Saturday, September 11, 2010

In praise of the not-completely-natural reaction to bad news

I also started this blog so that I could say the things I felt like saying, but which I didn't want to inflict on particular people without their permission. The thing is, a blog does not HAVE to be read. Which is my way of apologizing if the following post seems out of character or upsetting to you.

So. Without further ado.

I have a close friend who was killed on Tuesday. The police are charging a man (whom I have met, though only briefly) with her death. I do not feel at all like discussing the details, but I don't mind everyone else's knowing them. If you want to know what happened, email or call me and I'll tell you my friend's name so that you can find what you can on your own.

I apologize for grieving you. I do not-- I cannot-- I am trying very hard not to focus on the violence inherent in this situation, but almost every time I tell someone else, I get this very natural response of shock and horror, and I have to say that I have gotten very much more firmly on the side of Miss Manners and King Benjamin: a natural response is not the best.

What do these natural responses sound like? "Oh, my GOSH! HOW COULD THIS HAPPEN?!" and "Are you sure it wasn't accidental?" (Yes, I am, and I'm also really sure that I don't want to explain why. I wasn't there, but I've heard enough of the police report to know that they have good reason to have that man in custody.) Also on my least-favorite list: "How are you? Are you OK?" I know I've said this one myself-- I've probably said all of these myself, and it isn't like I'm mad at the people who say these things, but it is true at the same time that I am discovering that they just aren't the greatest things to say.

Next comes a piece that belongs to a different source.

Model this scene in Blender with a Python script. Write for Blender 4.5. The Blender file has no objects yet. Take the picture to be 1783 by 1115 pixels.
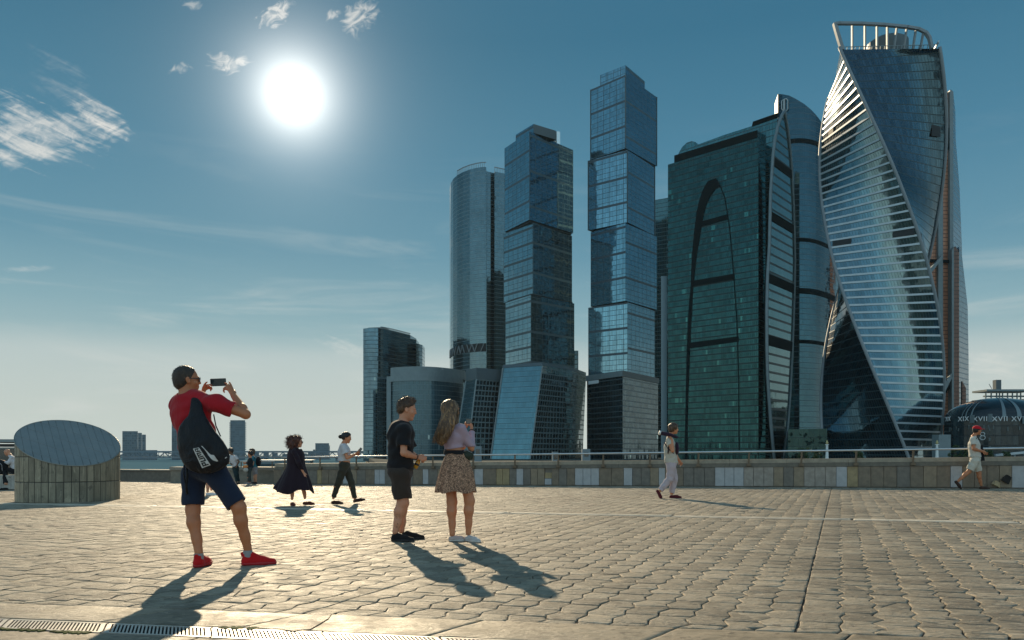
import bpy, bmesh, math, random
import numpy as np
from mathutils import Vector, Matrix

random.seed(7)
rng = np.random.default_rng(11)
S = bpy.context.scene
COL = S.collection

# ------------------------------------------------------------------ camera
F, CX, CY, H, M = 1350.0, 891.5, 790.0, 1.05, 0.0075
cam_d = bpy.data.cameras.new('camera')
cam = bpy.data.objects.new('camera', cam_d)
COL.objects.link(cam)
cam.location = (0, 0, H)
cam.rotation_euler = (math.radians(90), 0, 0)
cam_d.sensor_width = 36
cam_d.lens = 36 * F / 1783.0
cam_d.shift_y = (CY - 557.5) / 1783.0
cam_d.clip_start = 0.1
cam_d.clip_end = 20000
S.camera = cam

# ------------------------------------------------------------------ light
SUNV = Vector((512 - CX, F, CY - 165)).normalized()
SUN_AZ = math.atan2(SUNV.x, SUNV.y)
SUN_EL = math.asin(SUNV.z)
ld = bpy.data.lights.new('sun', 'SUN')
ld.energy = 4.3
ld.angle = math.radians(0.55)
ld.color = (1.0, 0.80, 0.53)
lo = bpy.data.objects.new('sun', ld)
lo.rotation_euler = SUNV.to_track_quat('Z', 'Y').to_euler()
COL.objects.link(lo)

S.view_settings.view_transform = 'Standard'
S.view_settings.look = 'None'
S.view_settings.exposure = 0.15
S.view_settings.gamma = 1.0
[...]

Anyway, the problem with asking if someone is OK is that there does not exist a good answer to this question. For something this horrible, you can just assume that the answer is no: no, she probably isn't OK. It also doesn't really help her be more OK to keep having to figure out how to state her mental/emotional condition without overwhelming her listener (and possibly provoking more shouting, which was painful enough the first time around) while still being even remotely accurate. I have figured this one out, though: for a couple of days, I said either "I am sad,." or "I feel very sad," and now I'm saying "I'm OK," which is true at the moment.

And not-natural reactions? They are the ones where my interlocutor gently says something along the lines of, "Oh, I'm so very sorry." "Please tell me if I can do anything for you." "Call me if you need to talk." Or (only if it's accurate), "I had something like that happen to me once."